The Tech - Online EditionMIT's oldest and largest
newspaper & the first
newspaper published
on the web
Boston Weather: 58.0°F | Fog/Mist

LSC to Raise Movie Ticket Price

By Vipul Bhushan
and Eric Richard

Staff Reporters

The Lecture Series Committee may have threatened the stability of the Boston-area Consumer Price Index when it increased ticket prices by 50 cents early this month.

At LSC's Feb. 8 general committee meeting, the committee voted to raise its price for standard movie admissions from $1.50 to $2.00, effective Sept. 1. Yesterday, LSC's executive committee voted to increase Superticket prices from $28 to $35, increasing prices from $1.40 to $1.75 per movie.

An LSC ticket is one of many goods included in the calculation of the Boston CPI, which is ultimately used to compute the nation's CPI. The price increase will have a negligible effect.

LSC Chairman Scott D. Centurino '94 was not surprised by the increase in standard admission prices, saying, "It was time for it to happen." The last increase -- a 50-cent jump from $1 to the current $1.50 -- occurred in 1987 and, according to Centurino, "made [the current increase] past due."

Given its current revenues, LSC "can barely keep its equipment going," said Jerome D. Marty '93, LSC treasurer. LSC could survive without the price increase, he explained, but would be unable to sponsor lectures, make equipment upgrades, or replace major pieces of equipment.

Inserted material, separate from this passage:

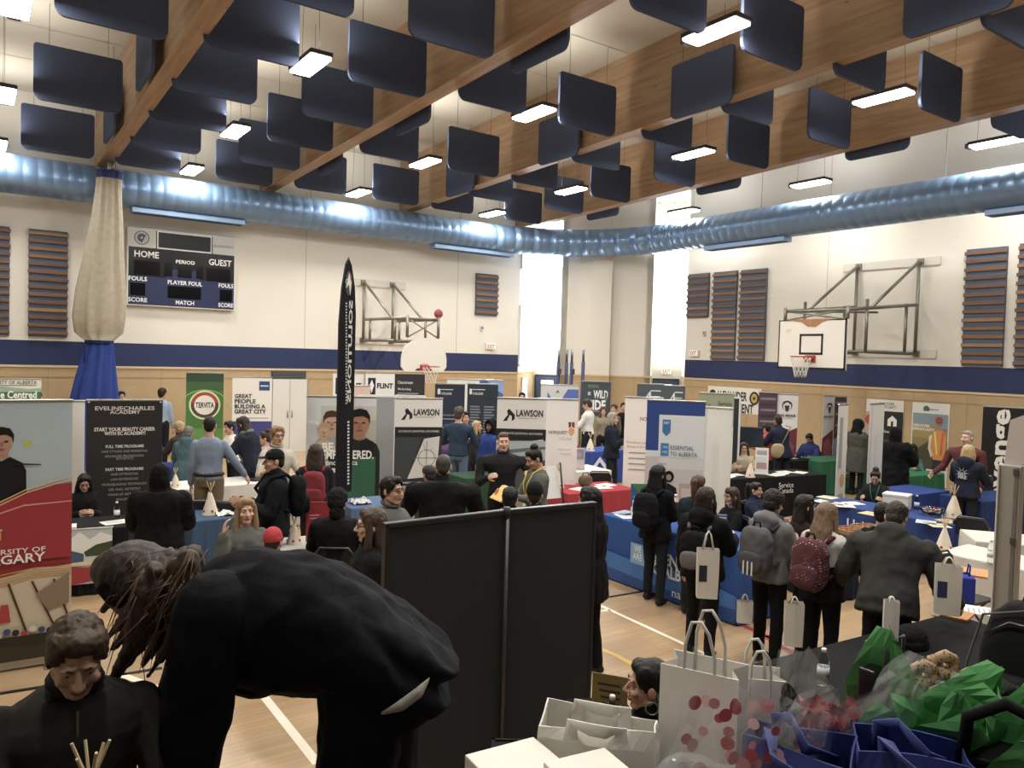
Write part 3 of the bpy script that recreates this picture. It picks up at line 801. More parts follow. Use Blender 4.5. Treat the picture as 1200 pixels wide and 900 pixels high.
        b.rings([((0, -.095, .046), (.066, 0, 0), (0, .02, 0)), ((0, -.125, .04), (.066, 0, 0), (0, .06, 0)), ((0, -.125, .034), (.064, 0, 0), (0, .06, 0))]); fold = 0; vox = .006
    vs, fs = b.fuse(vox, 3, fold, fr, ax)
    me = bpy.data.meshes.new('hair_' + style); me.from_pydata(vs, [], fs); me.polygons.foreach_set('use_smooth', [True] * len(fs)); me.materials.append(cloth('#202020')); me.update()
    _hair[style] = me; return me

ARM = {'down': (4, 9, 12, 4), 'bag': (2, 10, 8, 2), 'phone': (22, 8, 92, 30), 'table': (34, 14, 62, 22), 'rest': (26, 22, 88, 40), 'cheek': (48, 24, 128, 30), 'reach': (62, 6, 22, 4), 'fold': (18, 16, 80, 48),
       'hip': (-12, 30, 60, 45), 'read': (28, 10, 75, 20), 'back': (-14, 8, 14, 2), 'hang': (30, 4, 25, 6), 'chin': (52, 10, 118, 22), 'side': (12, 22, 30, 0), 'long': (48, 8, 18, 4)}
PEOPLE = []
def adir(f, o, s):
    return V((s * math.sin(R(o)), -math.sin(R(f)) * math.cos(R(o)), -math.cos(R(f)) * math.cos(R(o))))
def person(label, px, py, D=None, face=0, pose='stand', H=None, z0=0., fem=False, skin='l', hair='short', hc='#2a211c', top='#33363d', tstyle='shirt', bot='#23252c', shoe='#1a1a1a',
           arms=('down', 'down'), lean=0, nod=0, turn=0, tilt=0, stride=4, bulk=1.0, glasses=False, lanyard=None, sleeve='long', hood=None, belt=None, collar=None, vox=.0145, fine=False, beard=None, bare=None, name='person', hem=None, scarf=None, hairlen=None, legs_in=0, tone=None):
    H = H or (1.66 if fem else 1.77)
    sit = pose == 'sit'
    hipz = .55 if sit else .93
    # ---- skeleton in own space, feet on z=0, looking to -y
    hip = V((0, 0, hipz)); dz = hipz - .93
    RL = Matrix.Rotation(R(lean), 3, 'X')
    def up(p):                       # standing-space point -> leaned
        p = V(p); return hip + RL @ (p - V((0, 0, .93)))
    sw = .178 * (.91 if fem else 1.0) * (1 + (bulk - 1) * .5); hw = .16 * (1.03 if fem else .97)
    T = [(.85, .13, .10, 0), (.93, hw + .005, .118, .006), (1.02, hw - .008, .11, 0), (1.12, .142 if not fem else .13, .10, -.006), (1.25, .162 if not fem else .15, .114, -.006), (1.35, sw, .112, 0), (1.395, sw - .02, .098, .006), (1.43, sw - .06, .08, .014), (1.465, .08, .064, .018), (1.52, .058, .058, .02)]
    def trings(t, z_lo, z_hi, k=1.0):
        o = []
        for z, rx, ry, oy in T:
            if z < z_lo - .001 or z > z_hi + .001: continue
            o.append((up((0, oy, z)), V((rx * k + t, 0, 0)), RL @ V((0, ry * k + t, 0))))
        return o
    hd = up((0, .0, 1.632)) ; HM = Matrix.Translation(hd) @ (Matrix.Rotation(R(turn), 4, 'Z') @ Matrix.Rotation(R(lean * .75 + nod), 4, 'X') @ Matrix.Rotation(R(tilt), 4, 'Y'))
    nb = up((0, .02, 1.5))
    # pull the nodding head so that the neck still meets it
    HM = Matrix.Translation(nb + (HM.to_3x3() @ V((0, -.022, .12)))) @ HM.to_3x3().to_4x4()
    arml = []
    for s, a in ((-1, arms[0]), (1, arms[1])):
        f, o, bd, inn = ARM[a] if isinstance(a, str) else a
        f -= lean * 0
        sh = up((s * (sw - .014), .01, 1.375))
        el = sh + adir(f, o, s) * .29; wr = el + adir(f + bd, o - inn, s) * .255
        arml.append((s, sh, el, wr))
    legl = []
    for s in (-1, 1):
        hj = V((s * .088, 0, hipz - .02))
        if sit: kn = V((s * .11, -.43, .51)); an = V((s * .11, -.42 + s * .03, .085)); 
        else:
            st = stride * s; kn = hj + adir(st + 3, 3 - legs_in, s) * .43; an = kn + adir(st - 4, 1.5, s) * .41; an.z = .085
        legl.append((s, hj, kn, an))
    ztop_l = (HM @ V((0, .01, .118))).z
    if hair in ('bun',): ztop_l += .05
    htl = HM @ V((0, .005, .118))
    tgt = H / 1.75
    if D is None:                    # walk along the sight line until the figure has its real height
        lo, hi = 1.5, 26.
        for _ in range(50):
            m_ = (lo + hi) / 2
            if at(px, py, m_).z - z0 > ztop_l * tgt: lo = m_
            else: hi = m_
        D = lo
    p = at(px, py, D); s = (p.z - z0) / ztop_l
    d = V((-p.x, -p.y)); rz = math.atan2(d.y, d.x) + R(90 + face)
    off = Matrix.Rotation(rz, 3, 'Z') @ V((htl.x, htl.y, 0)) * s
    loc = V((p.x - off.x, p.y - off.y, z0))
    PEOPLE.append((label[:40], round(D, 2), round(s, 2)))
    root = thing(name, label, 'person'); root.location = loc; root.rotation_euler = (0, 0, rz); root.scale = (s, s, s)
    PM = Matrix.Translation(loc) @ Matrix.Rotation(rz, 4, 'Z') @ Matrix.Scale(s, 4)
    sk = skinm(SKN.get(skin, skin))
    far = D > 13
    vx = vox * (1.25 if far else 1)
    # ---- body: one continuous surface
    b = Blob(); b.rings(trings(-.012, .85, 1.52, .98))
    b.cap(up((0, .02, 1.46)), HM @ V((0, .012, -.05)), .055, .05, 12)
    for s_, hj, kn, an in legl:
        b.cap(hj, kn, .08, .052); b.cap(kn, an, .052, .036); b.cap(an, an + V((0, -.12, -.045)), .034, .026)
    for s_, sh, el, wr in arml: b.cap(sh, el, .045, .037); b.cap(el, wr, .037, .026)
    b.ell(HM @ V((0, .01, .01)), (.066, .08, .09))
    vs, fs = b.fuse(vx, 2)
    m = MB(); m.add(vs, fs, sk, smooth=True)
    hv, hf, lips = head_proto()
    m.add(hv, [f for i, f in enumerate(hf) if i not in lips], sk, HM, True)
    m.add(hv, [hf[i] for i in lips], skinm('#9c5a50' if skin != 'd' else '#6b3e36'), HM, True)
    for sx in (-1, 1):
        m.ell((sx * .031, -.074, .004), (.0125, .0125, .0095), prnt('#b5aca4'), HM, 10, 8); m.ell((sx * .031, -.0822, .004), (.006, .005, .006), prnt('#2b1e18'), HM, 8, 6)
        m.ell((sx * .031, -.0725, .009), (.0145, .0138, .0085), sk, HM, 10, 7)
        m.tube([(sx * .014, -.0945, .027), (sx * .03, -.093, .033), (sx * .046, -.082, .028)], [.003, .004, .002], cloth(hc if hair not in ('hijab', 'hood', 'beanie', 'cap', 'wrap') else '#2a211c'), 6, HM)
    if beard:
        m.tube([(sx * .001, -.1, -.052) for sx in (0,)] + [(.02, -.094, -.056)], .006, cloth(beard), 6, HM)
        m.ell((0, -.058, -.098), (.032, .03, .025), cloth(beard), HM)
    pv, pf = hand_proto()
    for s_, sh, el, wr in arml:
        z = -(wr - el).normalized()
        inward = V((-s_, -.15, 0)); x = (inward - z * inward.dot(z)).normalized(); y = z.cross(x)
        Mh = Matrix(((x.x, y.x, z.x, wr.x), (x.y, y.y, z.y, wr.y), (x.z, y.z, z.z, wr.z), (0, 0, 0, 1)))
        fx = Matrix.Diagonal((1, -1 if (y.y > 0) == False and s_ < 0 else 1, 1, 1))
        if (Mh.to_3x3() @ V((0, -1, 0))).y > 0: fx = Matrix.Diagonal((1, -1, 1, 1))
        m.add(pv, pf, sk, Mh @ fx, True)
    m.build('body', root)
    # ---- clothes
    thick = {'shirt': .012, 'polo': .014, 'sweater': .02, 'hoodie': .028, 'jacket': .034, 'coat': .042, 'parka': .055}[tstyle]
    fold = {'shirt': .009, 'polo': .008, 'sweater': .009, 'hoodie': .012, 'jacket': .012, 'coat': .014, 'parka': .016}[tstyle]
    z_lo = hem if hem is not None else {'shirt': .93, 'polo': .9, 'sweater': .88, 'hoodie': .86, 'jacket': .82, 'coat': .7, 'parka': .62}[tstyle]
    b = Blob(); L = trings(thick * bulk, .93 if z_lo > .9 else .93, 1.48)
    if z_lo < .93 and not sit:
        ex = []
        for z in (z_lo, (z_lo + .93) / 2):
            ex.append((V((0, -.0 if lean < 30 else .02, z)) if lean < 15 else up((0, .0, max(z, .82))), V((hw + .012 + thick * bulk, 0, 0)), V((0, .128 + thick * bulk, 0)) if lean < 15 else RL @ V((0, .128 + thick, 0))))
        L = ex + L
    elif z_lo < .93:
        L = [(up((0, .01, .87)), V((hw + .02, 0, 0)), V((0, .13, 0)))] + L
    b.rings(L, 20)
    if tstyle in ('hoodie', 'jacket', 'coat', 'parka'): b.cap(up((0, .02, 1.46)), up((0, .0, 1.515)), .075, .072, 14)
    for s_, sh, el, wr in arml:
        r = thick * min(bulk, 1.35)
        b.cap(sh, el, .048 + r * .9, .041 + r); e2 = el.lerp(wr, .93 if sleeve == 'long' else .02)
        if sleeve == 'long': b.cap(el, e2, .04 + r, .029 + r * .8)
    if fem and tstyle in ('shirt', 'sweater', 'polo'):
        for sx in (-1, 1): b.ell(up((sx * .07, -.085, 1.285)), (.065, .055, .06))
    if hood: b.ell(up((0, .105, 1.47)), (.13, .075, .085)); b.ell(up((0, .12, 1.42)), (.1, .06, .08))
    vs, fs = b.fuse(vx * .95, 2, fold, 8, (1, 1, .7))
    m = MB()
    if tone:
        lo_ = [f for f in fs if sum(vs[k][2] for k in f) / len(f) < tone[1]]; hi_ = [f for f in fs if sum(vs[k][2] for k in f) / len(f) >= tone[1]]
        m.add(vs, hi_, cloth(top), smooth=True); m.add(vs, lo_, cloth(tone[0]), smooth=True)
    else: m.add(vs, fs, cloth(top), smooth=True)
    m.build({'shirt': 'shirt', 'polo': 'polo_shirt', 'sweater': 'sweater', 'hoodie': 'hoodie', 'jacket': 'jacket', 'coat': 'coat', 'parka': 'parka'}[tstyle], root)
    b = Blob()
    b.rings([(V((0, .004, hipz - .1 if not sit else hipz - .08)), V((hw * .93, 0, 0)), V((0, .118, 0))), (V((0, .004, hipz)), V((hw + .02, 0, 0)), V((0, .13, 0))), (up((0, 0, 1.03)), V((hw + .006, 0, 0)), RL @ V((0, .118, 0)))], 18)
    for s_, hj, kn, an in legl: b.cap(hj, kn, .098, .066); b.cap(kn, an + V((0, 0, .01)), .066, .053)
    vs, fs = b.fuse(vx, 2, .007, 9, (1, 1, .6)); m = MB(); m.add(vs, fs, cloth(bot), smooth=True); m.build('trousers', root)
    for s_, hj, kn, an in legl:
        c = V((an.x, an.y, 0)); m = MB(); b = Blob(); b.cap(c + V((0, .03, .05)), c + V((0, -.05, .055)), .042, .04); b.cap(c + V((0, -.05, .045)), c + V((0, -.15, .032)), .042, .03); b.cap(c + V((0, .01, .07)), c + V((0, .01, .11)), .045, .045)
        vs, fs = b.fuse(.014, 2); m.add([(v[0], v[1], max(v[2], .004)) for v in vs], fs, mat(shoe, .5), smooth=True); m.build('shoe', root)
    # ---- hair or headwear
    def headpiece(st, col, nm):
        me = hair_mesh(st); o = bpy.data.objects.new(nm, me); COL.objects.link(o); o.parent = root; o.matrix_local = HM
        o.material_slots[0].link = 'OBJECT'; o.material_slots[0].material = mat(col, .55, 0, .3, 30, .1, spec=.3) if nm == 'hair' else cloth(col)
        return o
    if hair in ('hijab',): headpiece('hijab', hc, 'headscarf')
    elif hair == 'wrap': headpiece('wrap', hc, 'head_wrap')
    elif hair == 'hood': headpiece('hood', hc, 'hood')
    elif hair in ('cap', 'beanie'):
        headpiece('crop', bare or '#2a211c', 'hair'); headpiece(hair, hc, 'cap' if hair == 'cap' else 'beanie')
    elif hair: headpiece(hair, hc, 'hair')
    if glasses:
        m = MB(); g = prnt('#1c1a1a')
        for sx in (-1, 1):
            m.tube([(sx * .032 + .023 * math.cos(R(a)), -.098 + .006 * (abs(math.cos(R(a)))), .003 + .017 * math.sin(R(a))) for a in range(0, 360, 30)], .0026, g, 6, HM, closed=True)
            m.tube([(sx * .055, -.094, .008), (sx * .076, -.05, .01), (sx * .083, .015, .006)], .0022, g, 5, HM)
        m.tube([(-.009, -.1, .006), (0, -.104, .009), (.009, -.1, .006)], .0024, g, 5, HM); m.build('glasses', root)
    if lanyard:
        m = MB(); c = cloth(lanyard); th = thick + .012
        for sx in (-1, 1): m.tube([up((sx * .06, .05, 1.5)), up((sx * .075, -.06 - th, 1.44)), up((sx * .05, -.125 - th, 1.3)), up((0, -.12 - th, 1.12))], .008, c, 6)
        m.box((0, 0, 0), (.07, .006, .1), WHITE, M=Matrix.Translation(up((0, -.13 - th, 1.08)))); m.build('lanyard', root)
    if collar:
        m = MB(); c = cloth(collar); m.tube([up((.07 * math.cos(R(a)), .012 + .072 * math.sin(R(a)), 1.5 - .018 * math.sin(R(a + 180)))) for a in range(0, 360, 24)], .016, c, 8, closed=True); m.build('collar', root)
    if belt:
        m = MB(); m.tube([up(((hw + .022) * math.cos(R(a)), .004 + .135 * math.sin(R(a)), .995)) for a in range(0, 360, 15)], .018, mat(belt, .5), 6, closed=True); m.build('belt', root)
    if scarf:
        b = Blob()
        for a in range(0, 360, 24): b.ell(up((.085 * math.cos(R(a)), .01 + .085 * math.sin(R(a)), 1.475)), (.045, .045, .045))
        b.cap(up((.05, -.13, 1.45)), up((.04, -.165, 1.15)), .045, .04)
        vs, fs = b.fuse(.012, 2, .008, 20); m = MB(); m.add(vs, fs, cloth(scarf, .4), smooth=True); m.build('scarf', root)
    return dict(root=root, M=PM, up=up, HM=HM, arms=arml, RL=RL, s=s, D=D, loc=loc, rz=rz, thick=thick)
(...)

Funding needed for lectures

Centurino justified the price increase by citing a desire to continue offering lectures, the increasing expenses of movies, a decreasing attendance, and a four-year absence of major equipment purchases. LSC hopes to use the increased revenue to improve the lectures it sponsors. While LSC has brought such speakers as Isaac Asimov, William Shatner, Jacques Cousteau, and Mel Blanc, Marty said the lecture budget "has been miniscule" in recent years, making the sponsorship of such general appeal lecturers financially impossible.

"We would like to get more general interest lectures," said Centurino. "Lectures lately have been by relatively narrow-interest people."

James L. Kirtley Jr. '94, lecture director, said he hopes the increase will "jump start the lecture series in the coming years."

Marty explained that fees for lecturers have been increasing rapidly as well. While LSC was able to fill Kresge Auditorium in 1987 by providing Leonard Nimoy with an $8,000 honorarium, Marty estimated that it would cost approximately four times as much today.

LSC also hopes to upgrade its projection system to digital sound once a standard is adopted by the Motion Picture Association of America, and possibly repair or replace its printing press, Centurino said.

Movies costs have risen

The other major increase in LSC's expenditures has been the rising price of movies, explained Marty. He attributed some of the price increase to the effects of a near-monopoly on distribution of second-run films. Older movies, he went on to say, like the ones LSC shows on Sundays, have risen substantially in price over the past five years.

Centurino does not think the price increase will affect movie attendance, saying the increase "is on a small scale," and ticket prices would still cost less than one-third of the prices charged at local theaters. He contended that time is a greater factor than money for most MIT students in deciding whether or not to attend LSC movies.

Centurino ascribed the slightly falling movie attendance to a "shift in the focus of MIT," making it "more likely [that students would] do other things for entertainment." He also dismissed videotape rentals as a direct competitor for movie patrons, observing that both were relatively cheap.

Movie patrons tend to agree with Centurino's assessment. "It's still pretty cheap compared to the theater or renting a movie," said Pappudu Sriram '96, "It wouldn't bother me."

Sriram does not think the price increase will change the roughly six movies per term she sees, explaining that her attendance "would depend on what [LSC was] playing."

Umar Farooq '96 thinks LSC "shouldn't raise prices if they can help it," although he feels $2 is "still okay." Farooq said he currently watches two or three LSC movies per week, and did not think the price increase would affect his attendance much.

Debate at the general committee meeting was lively at times, with members concerned about raising the price of what they maintained should be provided as a community service. Proponents of the price increase proposal countered that a higher admission price would increase the quality of movies and provide better lectures, which was LSC's original mission. Despite the lengthy debate on the issue, the motion passed with 67 voting in favor, none against, and six abstentions.